◆ Instructions for the task ◆
Return exactly and only these lines: the first of the listing through the one containing "R = math.radians".

◆ Data provided ◆
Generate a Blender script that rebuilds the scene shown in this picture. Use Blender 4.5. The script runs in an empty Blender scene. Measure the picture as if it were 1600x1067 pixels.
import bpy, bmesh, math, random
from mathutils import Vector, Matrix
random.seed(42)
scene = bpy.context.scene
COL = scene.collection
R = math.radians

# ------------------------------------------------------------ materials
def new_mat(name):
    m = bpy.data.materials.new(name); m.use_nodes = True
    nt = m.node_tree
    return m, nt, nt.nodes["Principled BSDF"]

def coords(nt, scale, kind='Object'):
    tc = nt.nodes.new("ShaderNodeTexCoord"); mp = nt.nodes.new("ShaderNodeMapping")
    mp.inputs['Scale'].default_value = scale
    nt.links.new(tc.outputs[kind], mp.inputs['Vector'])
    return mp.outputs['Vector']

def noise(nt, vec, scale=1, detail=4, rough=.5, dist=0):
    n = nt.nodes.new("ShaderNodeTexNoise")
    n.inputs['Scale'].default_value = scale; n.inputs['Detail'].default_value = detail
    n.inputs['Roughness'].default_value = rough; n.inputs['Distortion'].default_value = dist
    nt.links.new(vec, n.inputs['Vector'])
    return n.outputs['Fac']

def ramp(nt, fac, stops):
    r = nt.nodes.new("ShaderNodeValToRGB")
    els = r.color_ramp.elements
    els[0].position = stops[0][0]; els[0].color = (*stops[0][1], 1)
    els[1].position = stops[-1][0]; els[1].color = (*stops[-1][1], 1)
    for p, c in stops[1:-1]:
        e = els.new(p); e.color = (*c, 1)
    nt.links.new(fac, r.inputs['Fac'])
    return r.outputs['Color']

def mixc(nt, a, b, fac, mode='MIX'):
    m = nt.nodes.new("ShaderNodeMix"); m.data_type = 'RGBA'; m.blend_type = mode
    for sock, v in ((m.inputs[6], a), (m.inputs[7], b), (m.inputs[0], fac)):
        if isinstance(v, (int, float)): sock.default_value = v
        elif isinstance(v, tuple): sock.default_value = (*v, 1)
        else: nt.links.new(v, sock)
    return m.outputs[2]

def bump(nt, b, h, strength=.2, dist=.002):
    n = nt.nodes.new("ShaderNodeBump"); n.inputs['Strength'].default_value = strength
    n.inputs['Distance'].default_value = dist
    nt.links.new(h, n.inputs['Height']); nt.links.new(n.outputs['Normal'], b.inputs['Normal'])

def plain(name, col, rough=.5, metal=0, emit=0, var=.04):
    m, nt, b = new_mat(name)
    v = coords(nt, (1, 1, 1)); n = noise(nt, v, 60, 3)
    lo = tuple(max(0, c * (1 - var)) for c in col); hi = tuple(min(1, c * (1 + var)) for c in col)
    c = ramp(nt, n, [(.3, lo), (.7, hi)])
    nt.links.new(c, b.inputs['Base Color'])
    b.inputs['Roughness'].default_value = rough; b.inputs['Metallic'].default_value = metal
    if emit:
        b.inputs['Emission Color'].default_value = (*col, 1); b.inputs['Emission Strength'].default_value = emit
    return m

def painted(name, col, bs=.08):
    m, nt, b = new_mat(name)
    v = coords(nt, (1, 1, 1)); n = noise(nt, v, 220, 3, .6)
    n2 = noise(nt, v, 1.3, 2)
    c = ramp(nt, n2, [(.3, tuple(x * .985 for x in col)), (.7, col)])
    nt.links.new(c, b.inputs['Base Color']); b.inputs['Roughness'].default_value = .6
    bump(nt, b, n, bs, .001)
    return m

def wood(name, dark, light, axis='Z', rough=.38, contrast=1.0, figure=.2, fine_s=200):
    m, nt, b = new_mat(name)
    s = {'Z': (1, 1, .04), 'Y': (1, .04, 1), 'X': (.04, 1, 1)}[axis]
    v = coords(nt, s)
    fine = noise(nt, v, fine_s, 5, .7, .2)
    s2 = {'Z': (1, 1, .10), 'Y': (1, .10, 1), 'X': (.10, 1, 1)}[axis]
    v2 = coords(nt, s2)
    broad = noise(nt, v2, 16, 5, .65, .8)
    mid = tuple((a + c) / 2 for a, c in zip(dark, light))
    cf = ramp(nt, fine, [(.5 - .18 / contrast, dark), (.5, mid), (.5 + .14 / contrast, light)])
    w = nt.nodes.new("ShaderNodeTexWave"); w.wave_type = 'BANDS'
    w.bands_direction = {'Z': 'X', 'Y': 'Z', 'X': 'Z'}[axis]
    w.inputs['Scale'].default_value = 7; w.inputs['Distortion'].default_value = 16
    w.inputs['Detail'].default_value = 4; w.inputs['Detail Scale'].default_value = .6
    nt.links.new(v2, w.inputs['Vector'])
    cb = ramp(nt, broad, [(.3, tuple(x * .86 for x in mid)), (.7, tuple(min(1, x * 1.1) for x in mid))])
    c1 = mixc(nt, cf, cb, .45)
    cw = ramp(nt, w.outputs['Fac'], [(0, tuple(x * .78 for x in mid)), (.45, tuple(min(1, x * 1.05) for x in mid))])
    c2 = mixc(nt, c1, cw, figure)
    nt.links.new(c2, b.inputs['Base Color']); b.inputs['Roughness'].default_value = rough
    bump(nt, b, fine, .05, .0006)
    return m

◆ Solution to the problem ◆
Generate a Blender script that rebuilds the scene shown in this picture. Use Blender 4.5. The script runs in an empty Blender scene. Measure the picture as if it were 1600x1067 pixels.
import bpy, bmesh, math, random
from mathutils import Vector, Matrix
random.seed(42)
scene = bpy.context.scene
COL = scene.collection
R = math.radians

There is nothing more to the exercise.